--- begin ---
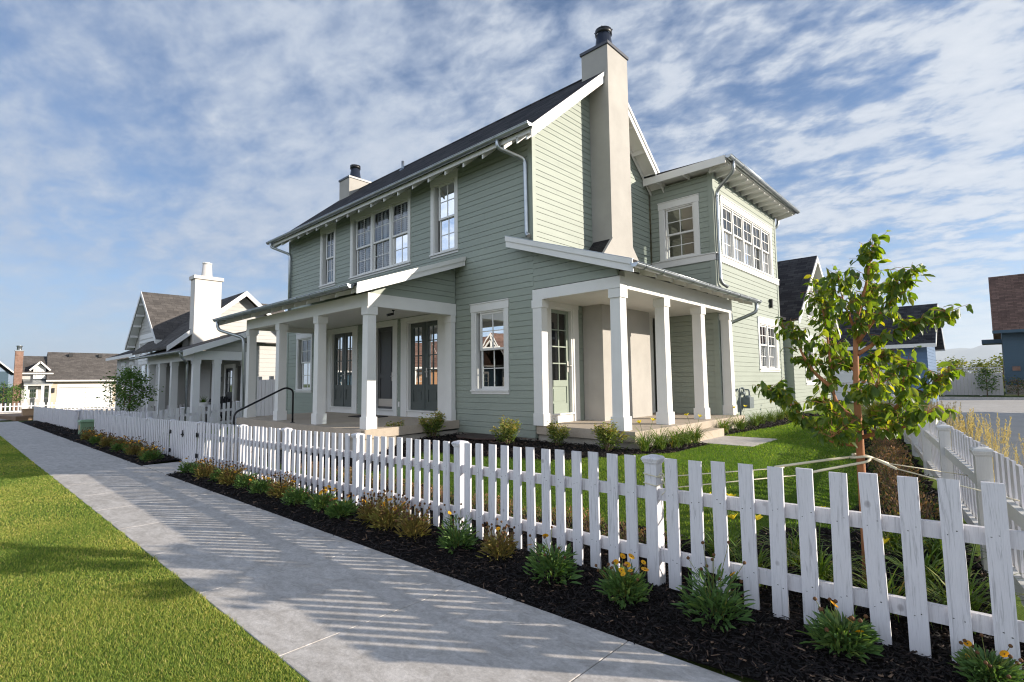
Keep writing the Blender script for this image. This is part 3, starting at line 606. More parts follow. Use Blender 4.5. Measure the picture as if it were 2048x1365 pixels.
mb = MB(); mb.box(XL, XG, YF+.04, 12.6, .1, .75); mb.box(XL+.05, XG-.05, YF+.05, 12.55, 4.0, 4.1); mb.build('floor', M['dark'], house)
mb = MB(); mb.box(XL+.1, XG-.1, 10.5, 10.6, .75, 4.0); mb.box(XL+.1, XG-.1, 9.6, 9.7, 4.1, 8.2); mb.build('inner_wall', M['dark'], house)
mb = MB(); mb.box(XL+.01, XG-.01, YF+.02, 12.6, .05, .505); mb.box(-6.6, -4.96, 12.7, 17.6, .05, .505); mb.build('foundation', M['found'], house)
# main roof: shingles, white soffit, rake boards, rafter tails
EY, RY, RZ, SL = 7.27, 10.17, 8.96, .848; EZ = RZ-SL*(RY-EY); BY = 2*RY-EY; X0, X1 = -18.2, -6.2
mb = MB(); t = .06
mb.slab([(X0, EY, EZ), (X1, EY, EZ), (X1, RY, RZ), (X0, RY, RZ)], t); mb.slab([(X0, RY, RZ), (X1, RY, RZ), (X1, BY, EZ), (X0, BY, EZ)], t); roof = mb.build('roof', M['shX'], house)
mb = MB(); mb.tube([(X0, RY, RZ-.03), (X1-.02, RY, RZ-.03)], .06, 6); mb.build('ridge_cap', M['shX'], roof)
mb = MB(); o = .065; t = .05
mb.slab([(X0+.02, EY+.03, EZ-o), (X1-.03, EY+.03, EZ-o), (X1-.03, RY, RZ-o-.02), (X0+.02, RY, RZ-o-.02)], t); mb.slab([(X0+.02, RY, RZ-o-.02), (X1-.03, RY, RZ-o-.02), (X1-.03, BY-.03, EZ-o), (X0+.02, BY-.03, EZ-o)], t); mb.build('soffit', M['white'], house)
for (ya, yb, sgn) in ((EY, 9.86, 1), (BY, 10.74, -1)):
    mb = MB(); za, zb = RZ-SL*abs(RY-ya), RZ-SL*abs(RY-yb)
    for (xa, xb, ta, tb) in ((X1-.028, X1-.002, .062, .27), (X1-.002, X1+.022, .004, .105)):
        mb.hexa([(xa, ya, za-tb), (xb, ya, za-tb), (xb, yb, zb-tb), (xa, yb, zb-tb)] if sgn > 0 else [(xa, yb, zb-tb), (xb, yb, zb-tb), (xb, ya, za-tb), (xa, ya, za-tb)],
                [(xa, ya, za-ta), (xb, ya, za-ta), (xb, yb, zb-ta), (xa, yb, zb-ta)] if sgn > 0 else [(xa, yb, zb-ta), (xb, yb, zb-ta), (xb, ya, za-ta), (xa, ya, za-ta)])
    mb.build('rake_board', M['white'], house)
    mb = MB(); za, zb = za-.13, zb-.13
    w0 = [(XG+.03, ya, za-.14), (XG+.06, ya, za-.14), (XG+.06, yb, zb-.14), (XG+.03, yb, zb-.14)]; w1 = [(x, y, z+.13) for x, y, z in w0]; mb.hexa(w0, w1) if sgn > 0 else mb.hexa([w0[i] for i in (3, 2, 1, 0)], [w1[i] for i in (3, 2, 1, 0)])
    mb.build('frieze_board', M['white'], house)
for y in (8.1, 8.9, 9.6, 11.2, 11.75, 12.3):
    z = RZ-SL*abs(RY-y)-.18; mb = MB(); mb.box(XG+.06, X1-.03, y-.02, y+.02, z-.06, z+.05); mb.build('lookout', M['white'], house)
mb = MB(); mb.box(X0+.02, X1-.04, EY, EY+.025, EZ-.16, EZ-.062); mb.build('fascia', M['white'], house)
k = 0; x = X1-.16
while x > X0+.1:
    mb = MB(); zt = EZ-.125; mb.prism([(EY+.03, zt-.02), (YF-.02, zt+SL*(YF-.05-EY)-.02), (YF-.02, zt+SL*(YF-.02-EY)-.17), (EY+.03, zt-.13)], 0, x-.02, x+.02); mb.build('rafter_tail', M['white'], house); x -= .61
gutter(house, (X1+.02, EY-.075, EZ-.01), (X0-.02, EY-.075, EZ-.01))
# chimney on the near gable
ch = [(9.38, .74), (11.44, .74), (11.44, 3.95), (11.10, 4.35), (10.76, 4.72), (10.74, 9.33), (9.87, 9.33), (9.86, 4.72), (9.50, 4.35), (9.38, 4.2)]
mb = MB(); mb.prism(ch[:5]+[(9.86, 4.72)]+ch[8:], 0, XG+.02, -6.10); mb.prism([(9.86, 4.7205), (10.76, 4.7205), (10.74, 9.33), (9.87, 9.33)], 0, -6.82, -6.1005); chim = mb.build('chimney', M['stucco'], house)
mb = MB(); mb.slab([(XG+.03, 9.36, 4.215), (-6.15, 9.36, 4.215), (-6.15, 9.875, 4.775), (XG+.03, 9.875, 4.775)], .03); mb.build('shoulder_shingles', M['shLowX'], chim)
mb = MB(); mb.slab([(-6.149, 9.34, 4.20), (-6.085, 9.34, 4.20), (-6.085, 9.872, 4.785), (-6.149, 9.872, 4.785)], .035); mb.build('shoulder_trim', M['stucco'], chim)
mb = MB(); mb.hexa([(-6.85, 9.84, 9.331), (-6.07, 9.84, 9.331), (-6.07, 10.77, 9.331), (-6.85, 10.77, 9.331)], [(-6.85, 9.84, 9.40), (-6.07, 9.84, 9.40), (-6.07, 10.77, 9.40), (-6.85, 10.77, 9.40)]); mb.hexa([(-6.83, 9.86, 9.401), (-6.09, 9.86, 9.401), (-6.09, 10.75, 9.401), (-6.83, 10.75, 9.401)], [(-6.7, 10.0, 9.45), (-6.22, 10.0, 9.45), (-6.22, 10.61, 9.45), (-6.7, 10.61, 9.45)]); mb.build('chimney_cap', M['navy'], chim)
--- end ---
**PROBLEM DETAILS**
Retype everything in the material word for word, minus pictures.

**ANSWER IN FULL**
Keep writing the Blender script for this image. This is part 3, starting at line 606. More parts follow. Use Blender 4.5. Measure the picture as if it were 2048x1365 pixels.
mb = MB(); mb.box(XL, XG, YF+.04, 12.6, .1, .75); mb.box(XL+.05, XG-.05, YF+.05, 12.55, 4.0, 4.1); mb.build('floor', M['dark'], house)
mb = MB(); mb.box(XL+.1, XG-.1, 10.5, 10.6, .75, 4.0); mb.box(XL+.1, XG-.1, 9.6, 9.7, 4.1, 8.2); mb.build('inner_wall', M['dark'], house)
mb = MB(); mb.box(XL+.01, XG-.01, YF+.02, 12.6, .05, .505); mb.box(-6.6, -4.96, 12.7, 17.6, .05, .505); mb.build('foundation', M['found'], house)
# main roof: shingles, white soffit, rake boards, rafter tails
EY, RY, RZ, SL = 7.27, 10.17, 8.96, .848; EZ = RZ-SL*(RY-EY); BY = 2*RY-EY; X0, X1 = -18.2, -6.2
mb = MB(); t = .06
mb.slab([(X0, EY, EZ), (X1, EY, EZ), (X1, RY, RZ), (X0, RY, RZ)], t); mb.slab([(X0, RY, RZ), (X1, RY, RZ), (X1, BY, EZ), (X0, BY, EZ)], t); roof = mb.build('roof', M['shX'], house)
mb = MB(); mb.tube([(X0, RY, RZ-.03), (X1-.02, RY, RZ-.03)], .06, 6); mb.build('ridge_cap', M['shX'], roof)
mb = MB(); o = .065; t = .05
mb.slab([(X0+.02, EY+.03, EZ-o), (X1-.03, EY+.03, EZ-o), (X1-.03, RY, RZ-o-.02), (X0+.02, RY, RZ-o-.02)], t); mb.slab([(X0+.02, RY, RZ-o-.02), (X1-.03, RY, RZ-o-.02), (X1-.03, BY-.03, EZ-o), (X0+.02, BY-.03, EZ-o)], t); mb.build('soffit', M['white'], house)
for (ya, yb, sgn) in ((EY, 9.86, 1), (BY, 10.74, -1)):
    mb = MB(); za, zb = RZ-SL*abs(RY-ya), RZ-SL*abs(RY-yb)
    for (xa, xb, ta, tb) in ((X1-.028, X1-.002, .062, .27), (X1-.002, X1+.022, .004, .105)):
        mb.hexa([(xa, ya, za-tb), (xb, ya, za-tb), (xb, yb, zb-tb), (xa, yb, zb-tb)] if sgn > 0 else [(xa, yb, zb-tb), (xb, yb, zb-tb), (xb, ya, za-tb), (xa, ya, za-tb)],
                [(xa, ya, za-ta), (xb, ya, za-ta), (xb, yb, zb-ta), (xa, yb, zb-ta)] if sgn > 0 else [(xa, yb, zb-ta), (xb, yb, zb-ta), (xb, ya, za-ta), (xa, ya, za-ta)])
    mb.build('rake_board', M['white'], house)
    mb = MB(); za, zb = za-.13, zb-.13
    w0 = [(XG+.03, ya, za-.14), (XG+.06, ya, za-.14), (XG+.06, yb, zb-.14), (XG+.03, yb, zb-.14)]; w1 = [(x, y, z+.13) for x, y, z in w0]; mb.hexa(w0, w1) if sgn > 0 else mb.hexa([w0[i] for i in (3, 2, 1, 0)], [w1[i] for i in (3, 2, 1, 0)])
    mb.build('frieze_board', M['white'], house)
for y in (8.1, 8.9, 9.6, 11.2, 11.75, 12.3):
    z = RZ-SL*abs(RY-y)-.18; mb = MB(); mb.box(XG+.06, X1-.03, y-.02, y+.02, z-.06, z+.05); mb.build('lookout', M['white'], house)
mb = MB(); mb.box(X0+.02, X1-.04, EY, EY+.025, EZ-.16, EZ-.062); mb.build('fascia', M['white'], house)
k = 0; x = X1-.16
while x > X0+.1:
    mb = MB(); zt = EZ-.125; mb.prism([(EY+.03, zt-.02), (YF-.02, zt+SL*(YF-.05-EY)-.02), (YF-.02, zt+SL*(YF-.02-EY)-.17), (EY+.03, zt-.13)], 0, x-.02, x+.02); mb.build('rafter_tail', M['white'], house); x -= .61
gutter(house, (X1+.02, EY-.075, EZ-.01), (X0-.02, EY-.075, EZ-.01))
# chimney on the near gable
ch = [(9.38, .74), (11.44, .74), (11.44, 3.95), (11.10, 4.35), (10.76, 4.72), (10.74, 9.33), (9.87, 9.33), (9.86, 4.72), (9.50, 4.35), (9.38, 4.2)]
mb = MB(); mb.prism(ch[:5]+[(9.86, 4.72)]+ch[8:], 0, XG+.02, -6.10); mb.prism([(9.86, 4.7205), (10.76, 4.7205), (10.74, 9.33), (9.87, 9.33)], 0, -6.82, -6.1005); chim = mb.build('chimney', M['stucco'], house)
mb = MB(); mb.slab([(XG+.03, 9.36, 4.215), (-6.15, 9.36, 4.215), (-6.15, 9.875, 4.775), (XG+.03, 9.875, 4.775)], .03); mb.build('shoulder_shingles', M['shLowX'], chim)
mb = MB(); mb.slab([(-6.149, 9.34, 4.20), (-6.085, 9.34, 4.20), (-6.085, 9.872, 4.785), (-6.149, 9.872, 4.785)], .035); mb.build('shoulder_trim', M['stucco'], chim)
mb = MB(); mb.hexa([(-6.85, 9.84, 9.331), (-6.07, 9.84, 9.331), (-6.07, 10.77, 9.331), (-6.85, 10.77, 9.331)], [(-6.85, 9.84, 9.40), (-6.07, 9.84, 9.40), (-6.07, 10.77, 9.40), (-6.85, 10.77, 9.40)]); mb.hexa([(-6.83, 9.86, 9.401), (-6.09, 9.86, 9.401), (-6.09, 10.75, 9.401), (-6.83, 10.75, 9.401)], [(-6.7, 10.0, 9.45), (-6.22, 10.0, 9.45), (-6.22, 10.61, 9.45), (-6.7, 10.61, 9.45)]); mb.build('chimney_cap', M['navy'], chim)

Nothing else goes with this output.